— START Provided records —

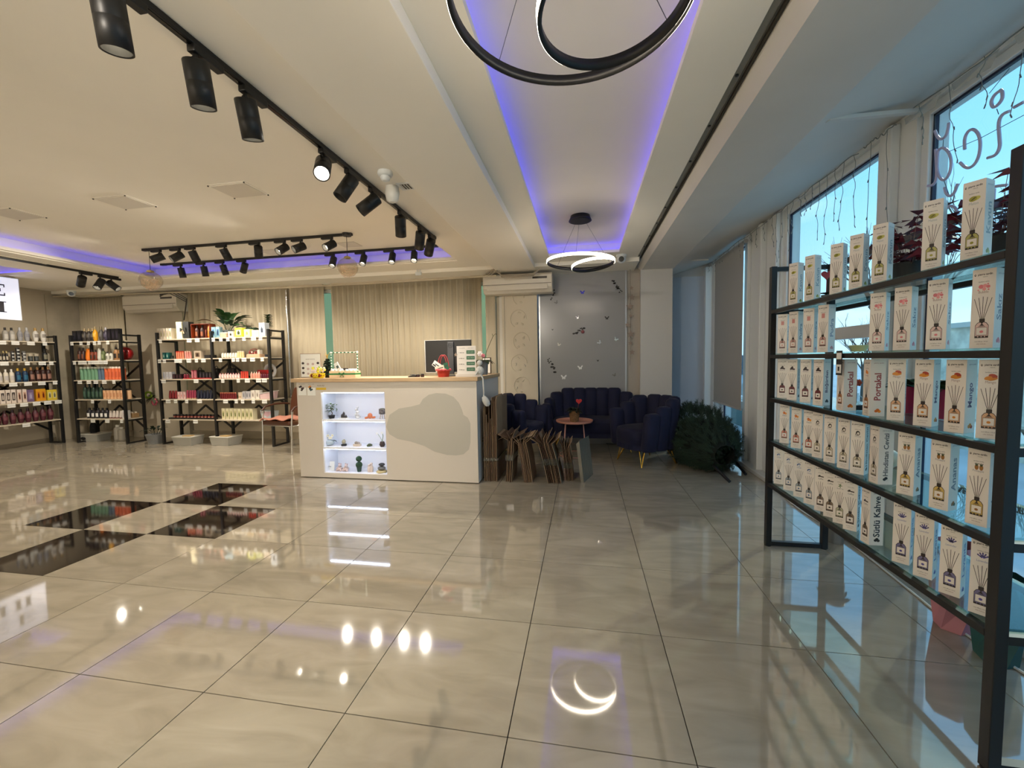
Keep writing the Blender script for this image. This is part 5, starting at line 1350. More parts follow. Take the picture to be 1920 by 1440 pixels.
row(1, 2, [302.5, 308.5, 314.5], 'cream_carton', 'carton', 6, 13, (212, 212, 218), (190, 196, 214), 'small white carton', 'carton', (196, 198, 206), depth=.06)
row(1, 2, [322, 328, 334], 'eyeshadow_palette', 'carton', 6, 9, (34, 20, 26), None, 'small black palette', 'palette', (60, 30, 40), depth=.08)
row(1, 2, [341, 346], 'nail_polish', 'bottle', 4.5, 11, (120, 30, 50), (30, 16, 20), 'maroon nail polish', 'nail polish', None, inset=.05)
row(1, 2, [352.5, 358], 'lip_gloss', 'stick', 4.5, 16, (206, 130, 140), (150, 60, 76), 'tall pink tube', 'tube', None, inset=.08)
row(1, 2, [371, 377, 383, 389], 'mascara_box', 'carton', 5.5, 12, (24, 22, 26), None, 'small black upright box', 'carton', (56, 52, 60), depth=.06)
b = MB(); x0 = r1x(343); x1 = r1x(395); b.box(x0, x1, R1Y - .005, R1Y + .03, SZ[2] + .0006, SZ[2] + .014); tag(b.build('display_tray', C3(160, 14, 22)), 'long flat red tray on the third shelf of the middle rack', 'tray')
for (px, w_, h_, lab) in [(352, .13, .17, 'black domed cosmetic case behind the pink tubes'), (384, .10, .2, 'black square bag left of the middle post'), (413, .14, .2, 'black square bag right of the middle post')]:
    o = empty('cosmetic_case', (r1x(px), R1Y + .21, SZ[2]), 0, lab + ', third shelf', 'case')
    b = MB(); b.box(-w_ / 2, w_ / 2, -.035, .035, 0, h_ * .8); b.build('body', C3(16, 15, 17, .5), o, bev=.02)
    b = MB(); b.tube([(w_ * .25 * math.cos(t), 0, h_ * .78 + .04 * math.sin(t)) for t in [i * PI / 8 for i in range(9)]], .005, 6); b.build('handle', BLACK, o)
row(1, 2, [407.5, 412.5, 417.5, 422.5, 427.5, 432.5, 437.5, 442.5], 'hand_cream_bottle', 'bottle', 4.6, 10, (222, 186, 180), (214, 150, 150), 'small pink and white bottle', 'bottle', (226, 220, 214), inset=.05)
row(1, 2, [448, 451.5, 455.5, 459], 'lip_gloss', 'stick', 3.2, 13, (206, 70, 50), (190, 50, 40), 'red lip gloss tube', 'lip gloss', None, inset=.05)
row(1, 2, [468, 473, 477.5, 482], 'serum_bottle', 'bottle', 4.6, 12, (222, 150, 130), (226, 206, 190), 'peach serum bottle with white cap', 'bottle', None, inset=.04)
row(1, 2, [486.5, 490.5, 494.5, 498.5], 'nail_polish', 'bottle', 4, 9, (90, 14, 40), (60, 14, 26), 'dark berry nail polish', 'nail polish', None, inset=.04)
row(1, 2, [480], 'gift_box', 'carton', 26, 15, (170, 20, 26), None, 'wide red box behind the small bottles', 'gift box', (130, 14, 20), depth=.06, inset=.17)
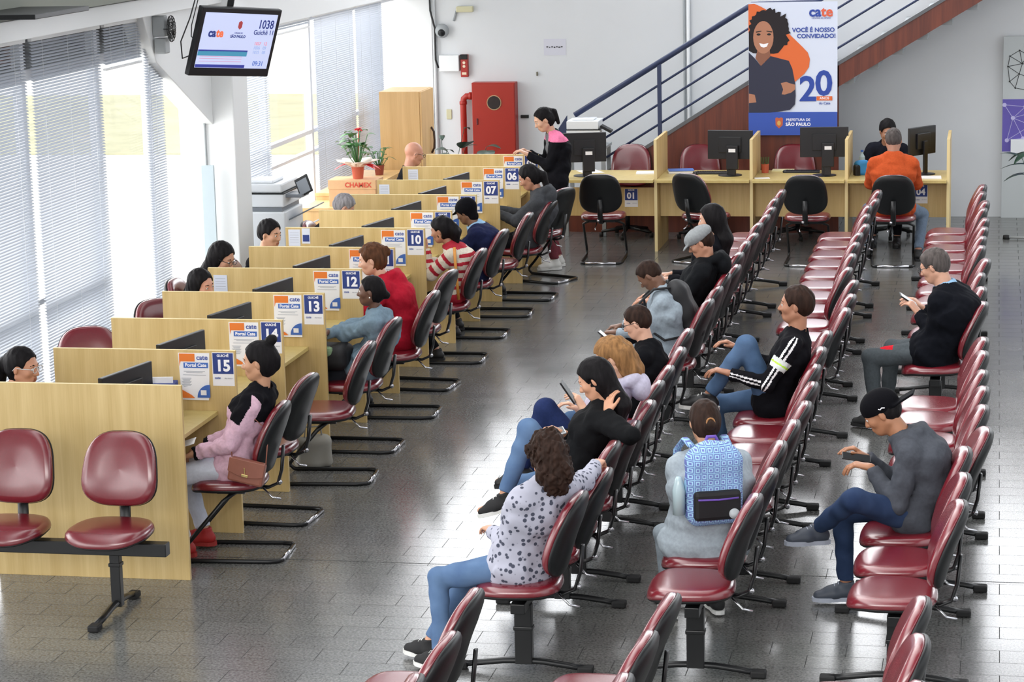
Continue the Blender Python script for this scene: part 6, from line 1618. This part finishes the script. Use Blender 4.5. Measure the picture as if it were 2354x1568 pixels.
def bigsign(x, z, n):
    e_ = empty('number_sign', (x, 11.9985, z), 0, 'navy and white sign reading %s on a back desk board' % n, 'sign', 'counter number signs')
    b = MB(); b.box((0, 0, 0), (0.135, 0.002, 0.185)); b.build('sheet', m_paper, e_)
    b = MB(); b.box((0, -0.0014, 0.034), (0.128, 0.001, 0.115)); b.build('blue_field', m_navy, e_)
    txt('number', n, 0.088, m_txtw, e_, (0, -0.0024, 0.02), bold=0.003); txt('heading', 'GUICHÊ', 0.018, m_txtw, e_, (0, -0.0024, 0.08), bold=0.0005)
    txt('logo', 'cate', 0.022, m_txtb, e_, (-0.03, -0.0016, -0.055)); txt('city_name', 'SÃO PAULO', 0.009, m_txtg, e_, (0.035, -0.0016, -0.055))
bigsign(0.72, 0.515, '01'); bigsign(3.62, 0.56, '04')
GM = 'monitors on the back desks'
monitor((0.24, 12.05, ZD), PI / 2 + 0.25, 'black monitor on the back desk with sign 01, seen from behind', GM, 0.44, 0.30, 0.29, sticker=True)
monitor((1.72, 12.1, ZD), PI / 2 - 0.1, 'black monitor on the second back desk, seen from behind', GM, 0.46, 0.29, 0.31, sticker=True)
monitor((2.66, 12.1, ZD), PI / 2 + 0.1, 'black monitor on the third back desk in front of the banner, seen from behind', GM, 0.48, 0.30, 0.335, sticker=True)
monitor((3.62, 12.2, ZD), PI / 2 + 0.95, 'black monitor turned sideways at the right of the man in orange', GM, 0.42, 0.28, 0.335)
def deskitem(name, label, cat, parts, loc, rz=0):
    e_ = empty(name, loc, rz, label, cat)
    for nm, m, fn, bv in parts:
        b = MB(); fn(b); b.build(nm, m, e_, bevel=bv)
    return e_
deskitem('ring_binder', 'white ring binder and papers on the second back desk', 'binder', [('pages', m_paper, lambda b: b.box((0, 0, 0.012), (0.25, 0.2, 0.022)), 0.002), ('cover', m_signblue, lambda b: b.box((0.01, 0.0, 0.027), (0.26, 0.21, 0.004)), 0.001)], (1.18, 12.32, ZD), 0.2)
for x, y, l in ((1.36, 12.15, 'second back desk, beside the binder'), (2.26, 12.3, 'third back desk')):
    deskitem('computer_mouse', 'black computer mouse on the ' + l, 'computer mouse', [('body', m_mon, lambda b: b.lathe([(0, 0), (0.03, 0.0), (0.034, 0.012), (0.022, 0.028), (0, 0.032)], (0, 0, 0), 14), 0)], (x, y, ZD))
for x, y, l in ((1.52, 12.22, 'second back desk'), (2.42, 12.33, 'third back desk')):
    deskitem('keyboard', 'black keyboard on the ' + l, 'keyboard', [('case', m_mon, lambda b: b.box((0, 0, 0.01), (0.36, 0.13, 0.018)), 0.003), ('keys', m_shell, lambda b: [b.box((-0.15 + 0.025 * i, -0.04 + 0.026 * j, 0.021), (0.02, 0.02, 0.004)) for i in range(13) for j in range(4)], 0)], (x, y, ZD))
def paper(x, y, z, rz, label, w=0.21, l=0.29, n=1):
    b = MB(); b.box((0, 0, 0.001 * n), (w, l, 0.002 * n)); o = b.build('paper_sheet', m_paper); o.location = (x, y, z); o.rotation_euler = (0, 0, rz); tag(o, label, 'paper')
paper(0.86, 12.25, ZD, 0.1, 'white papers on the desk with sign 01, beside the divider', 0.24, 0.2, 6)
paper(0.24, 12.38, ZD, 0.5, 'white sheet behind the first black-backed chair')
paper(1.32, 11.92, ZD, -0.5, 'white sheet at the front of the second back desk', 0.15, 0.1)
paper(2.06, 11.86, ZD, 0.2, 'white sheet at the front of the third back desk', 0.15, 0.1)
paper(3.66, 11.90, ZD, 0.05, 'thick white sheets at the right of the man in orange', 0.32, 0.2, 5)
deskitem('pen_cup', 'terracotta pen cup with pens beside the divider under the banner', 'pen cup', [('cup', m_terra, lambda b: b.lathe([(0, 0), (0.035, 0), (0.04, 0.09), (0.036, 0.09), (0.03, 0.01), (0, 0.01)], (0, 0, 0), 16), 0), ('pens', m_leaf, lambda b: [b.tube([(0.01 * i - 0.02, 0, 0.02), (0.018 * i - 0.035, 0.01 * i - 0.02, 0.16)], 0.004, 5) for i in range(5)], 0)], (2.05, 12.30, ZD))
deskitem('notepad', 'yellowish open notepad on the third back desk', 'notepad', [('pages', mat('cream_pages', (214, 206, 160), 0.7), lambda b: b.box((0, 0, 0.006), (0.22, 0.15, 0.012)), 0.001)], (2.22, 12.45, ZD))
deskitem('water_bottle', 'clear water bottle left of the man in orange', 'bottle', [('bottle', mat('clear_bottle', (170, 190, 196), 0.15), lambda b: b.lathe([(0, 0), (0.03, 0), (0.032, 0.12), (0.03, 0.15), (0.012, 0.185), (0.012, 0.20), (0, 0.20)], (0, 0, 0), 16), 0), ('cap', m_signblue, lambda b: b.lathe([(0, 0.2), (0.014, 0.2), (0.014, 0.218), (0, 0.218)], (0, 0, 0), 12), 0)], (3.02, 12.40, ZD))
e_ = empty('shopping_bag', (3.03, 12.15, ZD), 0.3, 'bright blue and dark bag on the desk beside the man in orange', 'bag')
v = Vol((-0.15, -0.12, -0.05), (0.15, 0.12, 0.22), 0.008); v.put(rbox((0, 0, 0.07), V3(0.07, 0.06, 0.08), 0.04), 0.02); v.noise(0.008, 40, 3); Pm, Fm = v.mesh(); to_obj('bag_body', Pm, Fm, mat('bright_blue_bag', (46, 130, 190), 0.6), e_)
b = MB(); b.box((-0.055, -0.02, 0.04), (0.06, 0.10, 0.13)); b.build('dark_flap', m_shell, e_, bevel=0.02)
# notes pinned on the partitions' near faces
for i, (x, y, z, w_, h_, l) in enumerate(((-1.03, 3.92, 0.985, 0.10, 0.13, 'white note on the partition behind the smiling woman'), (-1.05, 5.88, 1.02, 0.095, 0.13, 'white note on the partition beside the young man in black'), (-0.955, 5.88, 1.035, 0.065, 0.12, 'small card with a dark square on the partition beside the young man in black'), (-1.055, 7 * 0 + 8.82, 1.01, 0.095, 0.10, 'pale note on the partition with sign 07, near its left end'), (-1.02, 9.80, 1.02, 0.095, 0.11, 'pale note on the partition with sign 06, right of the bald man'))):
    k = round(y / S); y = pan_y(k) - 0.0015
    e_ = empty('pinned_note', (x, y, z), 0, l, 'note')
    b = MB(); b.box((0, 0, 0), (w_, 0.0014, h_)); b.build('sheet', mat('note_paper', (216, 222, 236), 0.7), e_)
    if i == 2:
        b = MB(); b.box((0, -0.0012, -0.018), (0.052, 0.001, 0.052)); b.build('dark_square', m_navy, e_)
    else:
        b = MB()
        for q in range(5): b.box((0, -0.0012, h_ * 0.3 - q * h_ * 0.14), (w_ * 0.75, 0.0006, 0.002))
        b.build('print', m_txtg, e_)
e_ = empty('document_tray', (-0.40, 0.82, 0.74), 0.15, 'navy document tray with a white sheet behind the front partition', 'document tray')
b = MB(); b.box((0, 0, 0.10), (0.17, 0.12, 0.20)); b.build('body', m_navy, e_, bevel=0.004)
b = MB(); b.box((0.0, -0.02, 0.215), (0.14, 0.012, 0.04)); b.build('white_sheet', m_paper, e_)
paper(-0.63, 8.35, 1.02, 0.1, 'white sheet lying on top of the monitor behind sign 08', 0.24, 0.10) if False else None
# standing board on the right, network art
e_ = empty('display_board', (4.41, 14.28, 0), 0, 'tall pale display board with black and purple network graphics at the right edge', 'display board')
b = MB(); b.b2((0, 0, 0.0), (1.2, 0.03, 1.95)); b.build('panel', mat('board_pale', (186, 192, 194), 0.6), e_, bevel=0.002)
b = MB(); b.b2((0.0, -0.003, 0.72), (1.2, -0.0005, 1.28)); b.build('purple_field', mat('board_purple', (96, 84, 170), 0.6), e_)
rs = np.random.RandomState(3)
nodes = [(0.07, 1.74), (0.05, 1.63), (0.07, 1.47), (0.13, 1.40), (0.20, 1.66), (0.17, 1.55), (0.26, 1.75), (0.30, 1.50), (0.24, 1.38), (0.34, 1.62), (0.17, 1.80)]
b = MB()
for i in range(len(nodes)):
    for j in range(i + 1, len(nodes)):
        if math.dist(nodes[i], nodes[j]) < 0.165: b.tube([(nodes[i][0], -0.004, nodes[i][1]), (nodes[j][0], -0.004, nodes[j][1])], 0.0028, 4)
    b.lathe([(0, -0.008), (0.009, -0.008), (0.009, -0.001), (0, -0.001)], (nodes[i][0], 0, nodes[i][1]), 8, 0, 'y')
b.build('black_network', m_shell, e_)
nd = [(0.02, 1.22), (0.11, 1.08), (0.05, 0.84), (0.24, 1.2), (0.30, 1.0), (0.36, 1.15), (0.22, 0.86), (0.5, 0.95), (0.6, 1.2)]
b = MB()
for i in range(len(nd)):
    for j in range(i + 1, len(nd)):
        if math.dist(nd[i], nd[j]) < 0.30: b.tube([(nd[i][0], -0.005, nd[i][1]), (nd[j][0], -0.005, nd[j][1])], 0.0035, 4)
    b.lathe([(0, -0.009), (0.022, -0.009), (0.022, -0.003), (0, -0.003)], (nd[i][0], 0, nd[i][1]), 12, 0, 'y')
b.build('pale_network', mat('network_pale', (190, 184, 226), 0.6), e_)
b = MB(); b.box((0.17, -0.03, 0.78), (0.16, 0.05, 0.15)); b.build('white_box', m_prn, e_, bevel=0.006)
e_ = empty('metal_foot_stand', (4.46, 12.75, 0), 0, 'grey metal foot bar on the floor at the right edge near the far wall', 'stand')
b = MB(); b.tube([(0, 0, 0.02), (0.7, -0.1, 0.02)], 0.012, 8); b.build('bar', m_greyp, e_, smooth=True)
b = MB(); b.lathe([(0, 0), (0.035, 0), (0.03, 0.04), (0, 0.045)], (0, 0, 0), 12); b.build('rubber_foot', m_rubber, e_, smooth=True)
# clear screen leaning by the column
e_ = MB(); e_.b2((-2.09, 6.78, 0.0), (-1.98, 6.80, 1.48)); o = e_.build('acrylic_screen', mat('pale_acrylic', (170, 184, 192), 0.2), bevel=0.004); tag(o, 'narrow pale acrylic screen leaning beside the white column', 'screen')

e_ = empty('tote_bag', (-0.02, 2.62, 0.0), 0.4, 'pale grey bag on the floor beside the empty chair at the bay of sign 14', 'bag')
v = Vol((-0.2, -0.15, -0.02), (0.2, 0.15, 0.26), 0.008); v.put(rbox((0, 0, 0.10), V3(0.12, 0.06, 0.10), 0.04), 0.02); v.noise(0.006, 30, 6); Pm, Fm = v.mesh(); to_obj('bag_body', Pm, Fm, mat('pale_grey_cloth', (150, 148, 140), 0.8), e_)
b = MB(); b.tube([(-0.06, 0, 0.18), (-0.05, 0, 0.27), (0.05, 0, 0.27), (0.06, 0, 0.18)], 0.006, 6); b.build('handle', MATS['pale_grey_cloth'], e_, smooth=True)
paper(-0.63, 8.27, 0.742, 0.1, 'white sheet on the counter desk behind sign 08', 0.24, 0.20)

— END Provided records —

**Exercise description**.
Copy each line in the data that holds the word "parts".

**Response**.
Keep writing the Blender script for this image. This is part 5, starting at line 1350. More parts follow. Take the picture to be 1920 by 1440 pixels.
def deskitem(name, label, cat, parts, loc, rz=0):
    for nm, m, fn, bv in parts:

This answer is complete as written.